Goaltending figures to be huge for both Northeastern and New Hampshire, both this weekend and beyond. Sophomore Chloe Desjardins has played well for the Huskies with a .924 save percentage. However, that’s not quite at the level of Florence Schelling, who could singlehandedly wipe away Northeastern mistakes. Even with the addition of Paige Savage to complement Kendall Coyne, NU hasn’t presented quite as big a challenge as last season, when Schelling was the last line of defense. The goaltending for New Hampshire seems to be perpetually unresolved. There are four goalies on the roster, and Brian McCloskey went through all of them against Minnesota before settling on sophomore Moe Bradley. She had the strongest performance last weekend, turning back 39 of 43 shots faced, while none of the other three managed to post a save percentage of at least 80. But Bradley had only played 20 minutes before that, so I’m not sure what the next step is. Declare Bradley the hot hand and give her another start? Throw out Saturday’s showing and return to sophomore Jenn Gilligan, who had been playing well of late? Rotate in one of the rookies, Vilma Vaattovaara, who has gotten the majority of the minutes, or Marie-Eve Jean? I don’t know, but for UNH to continue to improve, it’s important that whatever plan is selected not be scrapped mid-game versus Northeastern on Saturday.

One team that we seldom discuss but can be found in the top 10 defensively is Syracuse. The Orange haven’t exactly faced offensive juggernauts, but nonetheless, they are seventh in scoring defense, and given Holy Cross is above them, we could essentially consider that to be sixth. Syracuse uses a pair of juniors in net. Kallie Billadeau in particular has been playing well; she’s fifth nationally in save percentage at .946. Jenesica Drinkwater also turned in a shutout of RPI, and they are a big reason why Syracuse is three games above .500. Do we have to start looking at Paul Flanagan’s team as one that could push Robert Morris for second in the CHA, or will it fade as the schedule stiffens? The Orange host the Colonials this weekend before closing out the year with a home-and-home series with Clarkson.

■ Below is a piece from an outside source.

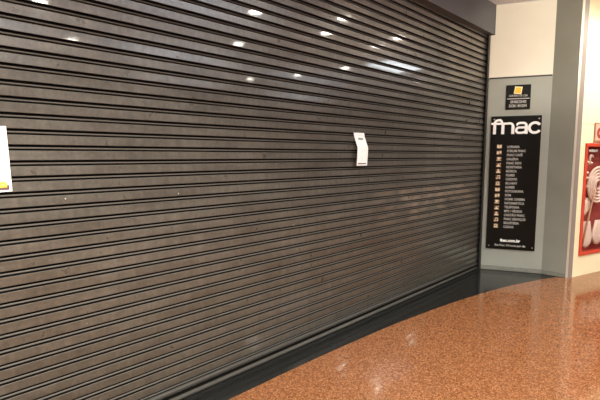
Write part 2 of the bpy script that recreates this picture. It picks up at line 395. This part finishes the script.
# c
stroke(bm, arc(0.500, (xh + zb) / 2, 0.062, (xh - zb) / 2 - wh / 2, 32, 328, 26), 0.031, y0, y1)
finish('logo', bm, M['letter'], sg)
lines = ['LIVRARIA', 'FÓRUM FNAC', 'FNAC CAFÉ', 'GALERIA', 'FNAC KIDS', 'REVISTARIA', 'MÚSICA', 'FILMES', 'CD/DVD', 'BLU-RAY', 'GAMES', 'FOTOGRAFIA', 'SOM', 'HOME CINEMA', 'INFORMÁTICA', 'TELEFONIA', 'MP3 / VÍDEOS', 'CARTÃO FNAC', 'FNAC SERVIÇOS', 'BILHETERIA', 'CAIXAS']
for i, s in enumerate(lines):
    z = (1.617 - i * 0.0514) - SGZ0
    text_mesh('text_line', s, 0.042, 0.198, -0.0195, z - 0.016, M['text'], sg, bold=0.0012, sx=0.82)
# pictograms: pale glyph on a small orange square
def icon(bm, k, cx, cz):
    a, b = -0.0215, -0.0195
    q = 0.026
    if k == 0:   # open book
        face_prism(bm, [(cx - q, cz - .018), (cx, cz - .024), (cx, cz + .014), (cx - q, cz + .022)], a, b); face_prism(bm, [(cx + .003, cz - .024), (cx + q, cz - .018), (cx + q, cz + .022), (cx + .003, cz + .014)], a, b)
    elif k == 1:  # two speech boxes
        box(bm, cx - q, cx - .004, a, b, cz - .02, cz + .016); box(bm, cx + .004, cx + q, a, b, cz - .012, cz + .022)
    elif k == 2:  # cup with saucer
        face_prism(bm, [(cx - .02, cz + .02), (cx - .014, cz - .01), (cx + .010, cz - .01), (cx + .016, cz + .02)], a, b); stroke(bm, arc(cx + .016, cz + .008, .01, .008, 90, -90, 6), .005, a, b); box(bm, cx - q, cx + q, a, b, cz - .022, cz - .015)
    elif k == 3:  # frame with peak
        box(bm, cx - q, cx + q, a, b, cz - .022, cz - .014); face_prism(bm, [(cx - .02, cz - .014), (cx - .002, cz + .02), (cx + .018, cz - .014)], a, b); cyl(bm, (cx + .018, (a + b) / 2, cz + .014), .007, .002, seg=10)
    elif k == 4:  # head and shoulders
        cyl(bm, (cx, (a + b) / 2, cz + .012), .012, .002, seg=14); face_prism(bm, [(cx - q, cz - .022), (cx + q, cz - .022), (cx + .018, cz - .002), (cx - .018, cz - .002)], a, b)
    elif k == 5:  # note
        cyl(bm, (cx - .014, (a + b) / 2, cz - .014), .009, .002, seg=12); cyl(bm, (cx + .014, (a + b) / 2, cz - .010), .009, .002, seg=12)
        box(bm, cx - .009, cx - .004, a, b, cz - .014, cz + .02); box(bm, cx + .018, cx + .023, a, b, cz - .01, cz + .024); box(bm, cx - .009, cx + .023, a, b, cz + .015, cz + .024)
    else:         # disc with a tray
        stroke(bm, arc(cx, cz + .004, .016, .014, 0, 360, 14), .010, a, b); box(bm, cx - q, cx + q, a, b, cz - .024, cz - .016)
for i in range(14):
    z = 1.622 - i * (1.025 / 13) - SGZ0
    bm = bmesh.new(); icon(bm, i % 7, 0.108, z)
    ic = finish('icon', bm, M['icon'], sg)
    bm = bmesh.new(); box(bm, 0.078, 0.138, -0.0192, -0.0180, z - 0.029, z + 0.027); finish('icon_background', bm, M['icon2'], ic)
text_mesh('web_address', 'fnac.com.br', 0.052, 0.285, -0.0195, 0.405 - SGZ0 - 0.013, M['letter'], sg, 'CENTER', 0.0022, width=0.235)
text_mesh('slogan', 'Sua Fnac, 24 horas por dia', 0.036, 0.285, -0.0195, 0.345 - SGZ0 - 0.012, M['text'], sg, 'CENTER', 0.001, width=0.36)

# ---------------------------------------------------------------- small sign above
sm = thing('small_sign', 'small square black sign with tilted yellow square above the tall directory board', 'sign', (S0.x + cs * 0.203, S0.y + sn * 0.203, 2.083), A_SIGN)
w2, h2 = 0.278, 0.303
bm = bmesh.new(); box(bm, 0, w2, -0.012, -0.003, 0, h2); finish('board', bm, M['board'], sm, bevel=0.0015)
bm = bmesh.new()
face_prism(bm, [(0.086, 0.196), (0.172, 0.186), (0.184, 0.276), (0.098, 0.284)], -0.015, -0.0125, 0)
finish('emblem_border', bm, M['yellow2'], sm)
bm = bmesh.new(); face_prism(bm, [(0.096, 0.206), (0.162, 0.198), (0.172, 0.266), (0.108, 0.272)], -0.0165, -0.0152); finish('emblem', bm, M['yellow'], sm)
text_mesh('text_line', 'HORÁRIO DE LOJA', 0.036, w2 / 2, -0.013, 0.158, M['text'], sm, 'CENTER', 0.0003, width=0.21)
bm = bmesh.new(); box(bm, 0.012, w2 - 0.012, -0.0145, -0.0125, 0.128, 0.138); finish('divider', bm, M['text'], sm)
text_mesh('text_line', '10H00/22H00', 0.05, w2 / 2, -0.013, 0.078, M['text'], sm, 'CENTER', 0.001, width=0.18)
text_mesh('text_line', 'DOM 14H/20H', 0.05, w2 / 2, -0.013, 0.028, M['text'], sm, 'CENTER', 0.001, width=0.2)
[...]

Candace: I’m not ready to put Syracuse in the same conversation as Mercyhurst and Robert Morris. While the Orange are above .500, they have some strange results. They looked good in taking Quinnipiac to overtime and only losing by one goal to New Hampshire, but they also lost to Connecticut and Union, and played two overtime decisions against RIT. Home ice could be important for the Orange this weekend if they are to have a chance, especially since Robert Morris hasn’t played a home game since Oct. 20. The Colonials better come prepared this weekend, not overlook the Orange with a crucial series with Mercyhurst looming Dec. 7-8. The first half definitely has some interesting games to close out December!